Students outside the Averroes high school in Lille, northern France, on 28 September 2023.
© AFP / SAMEER AL-DOUMY
Scrutiny
Averroès plans to challenge the prefecture's decision in court.
The school has faced wrangling over its funding before. Notably the conservative council of Lille's Hauts-de-France region has tried to refuse to pay out its subsidies for each of the past three academic years, in objection to a grant the school received in 2014 from a non-governmental organisation in Qatar.
The Lille administrative court has repeatedly ordered the regional council to pay up, most recently in early November.
The high school says that it is subjected to close scrutiny, including frequent inspections.
"After an inspection there are always things to rectify," said Dufour, who told RFI he had personally removed an Islamic text from a class reading list that he judged not to fit with the school's ethos.
But some in the school community say the authorities' attention goes beyond oversight, claiming the establishment is the target of a witch hunt.
Studying under a weight
Averroès has the right to continue operating privately, but without public funding it may be forced to hike fees for its pupils – who teacher Pieterarens describes as "extraordinary".
Among them are Oumaïma and Noha, two students working towards their baccalauréat. The high school's pass rate for the leaving exam hovers around 98 percent.
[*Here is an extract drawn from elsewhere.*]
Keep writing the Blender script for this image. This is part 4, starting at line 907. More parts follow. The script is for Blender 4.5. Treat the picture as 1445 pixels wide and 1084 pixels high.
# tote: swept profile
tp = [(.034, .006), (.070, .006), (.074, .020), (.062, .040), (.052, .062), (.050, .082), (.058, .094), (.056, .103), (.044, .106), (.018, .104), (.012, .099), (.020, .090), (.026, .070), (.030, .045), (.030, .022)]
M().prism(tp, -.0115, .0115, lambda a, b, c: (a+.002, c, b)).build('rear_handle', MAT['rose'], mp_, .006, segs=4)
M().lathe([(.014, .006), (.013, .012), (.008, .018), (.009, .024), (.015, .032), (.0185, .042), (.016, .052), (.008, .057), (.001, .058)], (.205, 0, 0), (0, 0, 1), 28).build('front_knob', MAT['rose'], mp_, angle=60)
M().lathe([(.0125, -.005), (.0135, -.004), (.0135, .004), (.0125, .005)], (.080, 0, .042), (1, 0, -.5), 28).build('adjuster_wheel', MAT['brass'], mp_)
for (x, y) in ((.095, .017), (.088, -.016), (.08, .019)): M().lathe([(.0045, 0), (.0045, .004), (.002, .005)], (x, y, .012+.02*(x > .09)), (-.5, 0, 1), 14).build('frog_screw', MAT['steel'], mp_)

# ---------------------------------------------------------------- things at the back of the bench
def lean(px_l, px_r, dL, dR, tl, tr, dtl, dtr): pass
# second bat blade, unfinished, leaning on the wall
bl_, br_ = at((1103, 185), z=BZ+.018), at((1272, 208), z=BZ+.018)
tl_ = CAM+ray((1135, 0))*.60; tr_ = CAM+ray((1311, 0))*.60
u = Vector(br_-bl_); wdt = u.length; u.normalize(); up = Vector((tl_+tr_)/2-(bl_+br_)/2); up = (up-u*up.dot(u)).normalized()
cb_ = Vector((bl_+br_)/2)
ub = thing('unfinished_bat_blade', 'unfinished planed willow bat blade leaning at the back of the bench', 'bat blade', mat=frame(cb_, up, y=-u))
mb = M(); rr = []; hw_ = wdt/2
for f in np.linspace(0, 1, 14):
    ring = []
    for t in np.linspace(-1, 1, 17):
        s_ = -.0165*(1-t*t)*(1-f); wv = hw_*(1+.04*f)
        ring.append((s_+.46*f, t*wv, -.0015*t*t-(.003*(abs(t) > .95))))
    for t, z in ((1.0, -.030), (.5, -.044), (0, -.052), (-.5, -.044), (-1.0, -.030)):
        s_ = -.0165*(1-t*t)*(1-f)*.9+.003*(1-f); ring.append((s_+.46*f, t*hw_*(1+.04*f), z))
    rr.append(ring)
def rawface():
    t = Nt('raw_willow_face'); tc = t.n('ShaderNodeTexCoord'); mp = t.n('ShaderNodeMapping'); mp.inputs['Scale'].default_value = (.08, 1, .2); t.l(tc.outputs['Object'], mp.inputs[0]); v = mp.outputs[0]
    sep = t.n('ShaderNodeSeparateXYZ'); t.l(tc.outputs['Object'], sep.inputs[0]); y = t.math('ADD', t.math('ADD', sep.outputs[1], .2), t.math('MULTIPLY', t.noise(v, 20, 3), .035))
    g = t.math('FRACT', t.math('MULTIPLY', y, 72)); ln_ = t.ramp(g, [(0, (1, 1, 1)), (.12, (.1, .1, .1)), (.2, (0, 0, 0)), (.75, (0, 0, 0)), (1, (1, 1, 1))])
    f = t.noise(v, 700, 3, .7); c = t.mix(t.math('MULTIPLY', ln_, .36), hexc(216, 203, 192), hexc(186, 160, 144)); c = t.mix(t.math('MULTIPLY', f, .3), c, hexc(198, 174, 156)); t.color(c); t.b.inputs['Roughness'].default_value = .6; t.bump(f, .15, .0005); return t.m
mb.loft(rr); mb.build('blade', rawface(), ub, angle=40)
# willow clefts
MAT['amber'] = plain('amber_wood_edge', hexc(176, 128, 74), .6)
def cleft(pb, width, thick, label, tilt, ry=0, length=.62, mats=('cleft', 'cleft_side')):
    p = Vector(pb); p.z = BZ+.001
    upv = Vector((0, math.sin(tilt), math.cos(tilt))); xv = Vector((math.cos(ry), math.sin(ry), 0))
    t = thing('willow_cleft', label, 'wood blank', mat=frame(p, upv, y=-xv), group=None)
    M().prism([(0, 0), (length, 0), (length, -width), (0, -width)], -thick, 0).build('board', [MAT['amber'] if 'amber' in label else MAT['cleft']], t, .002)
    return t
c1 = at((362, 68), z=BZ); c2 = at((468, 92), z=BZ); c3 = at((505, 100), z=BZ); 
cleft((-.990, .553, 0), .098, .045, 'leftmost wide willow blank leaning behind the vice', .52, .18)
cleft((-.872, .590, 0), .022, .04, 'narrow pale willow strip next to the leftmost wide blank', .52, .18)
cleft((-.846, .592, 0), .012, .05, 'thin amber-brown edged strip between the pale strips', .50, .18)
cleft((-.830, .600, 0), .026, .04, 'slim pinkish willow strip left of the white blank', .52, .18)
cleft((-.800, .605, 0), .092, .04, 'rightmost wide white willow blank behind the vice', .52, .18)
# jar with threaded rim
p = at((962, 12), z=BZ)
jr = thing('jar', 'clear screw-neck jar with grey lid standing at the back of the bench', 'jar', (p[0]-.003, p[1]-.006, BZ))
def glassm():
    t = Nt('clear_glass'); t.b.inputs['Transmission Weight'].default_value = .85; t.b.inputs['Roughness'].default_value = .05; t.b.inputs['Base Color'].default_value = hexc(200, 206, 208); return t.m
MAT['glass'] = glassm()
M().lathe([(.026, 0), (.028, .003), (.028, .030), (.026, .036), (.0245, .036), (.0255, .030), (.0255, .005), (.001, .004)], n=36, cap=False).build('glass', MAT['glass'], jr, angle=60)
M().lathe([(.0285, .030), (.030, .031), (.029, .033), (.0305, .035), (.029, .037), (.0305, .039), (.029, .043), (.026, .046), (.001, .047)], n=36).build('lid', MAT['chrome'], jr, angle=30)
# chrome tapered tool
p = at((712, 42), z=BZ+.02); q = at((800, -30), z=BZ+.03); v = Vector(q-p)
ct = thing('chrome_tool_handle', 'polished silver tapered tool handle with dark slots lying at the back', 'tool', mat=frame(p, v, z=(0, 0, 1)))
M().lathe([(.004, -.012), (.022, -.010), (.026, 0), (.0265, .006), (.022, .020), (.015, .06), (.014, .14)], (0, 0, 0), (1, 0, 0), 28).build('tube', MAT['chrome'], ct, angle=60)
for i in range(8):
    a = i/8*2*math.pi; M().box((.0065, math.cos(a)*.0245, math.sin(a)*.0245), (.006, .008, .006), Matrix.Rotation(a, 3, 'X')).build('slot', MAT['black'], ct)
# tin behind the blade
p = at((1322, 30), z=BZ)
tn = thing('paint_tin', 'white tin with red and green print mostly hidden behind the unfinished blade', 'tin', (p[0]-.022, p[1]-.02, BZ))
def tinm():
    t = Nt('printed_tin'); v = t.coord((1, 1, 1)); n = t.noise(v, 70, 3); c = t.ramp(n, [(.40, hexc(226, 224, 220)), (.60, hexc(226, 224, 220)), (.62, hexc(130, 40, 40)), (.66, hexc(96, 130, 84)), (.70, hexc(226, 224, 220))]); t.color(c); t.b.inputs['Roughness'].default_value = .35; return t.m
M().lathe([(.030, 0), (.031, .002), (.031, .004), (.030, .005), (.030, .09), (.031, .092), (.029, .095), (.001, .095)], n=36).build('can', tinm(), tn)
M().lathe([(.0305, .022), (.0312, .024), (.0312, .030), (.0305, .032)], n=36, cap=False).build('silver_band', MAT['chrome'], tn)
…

"Take the example that our teacher here is atheist and we're Muslim," said Noha, referring to Pieterarens. "That shows that differences, whether you're white or non-white, religious or not, they don't change anything.
"We're just here to work and get our bac. That's really the goal."
But however much they knuckle down, the now national attention their high school is getting is impossible to ignore.
"We feel there's something weighing on us," Oumaïma said. "Everything being said outside school, we feel it."
She told RFI she fears the consequences will last beyond graduation. "If we go for an interview for instance and we say we went to the Lycée Averroès, we'll still keep that label afterwards. That's what's so complicated too."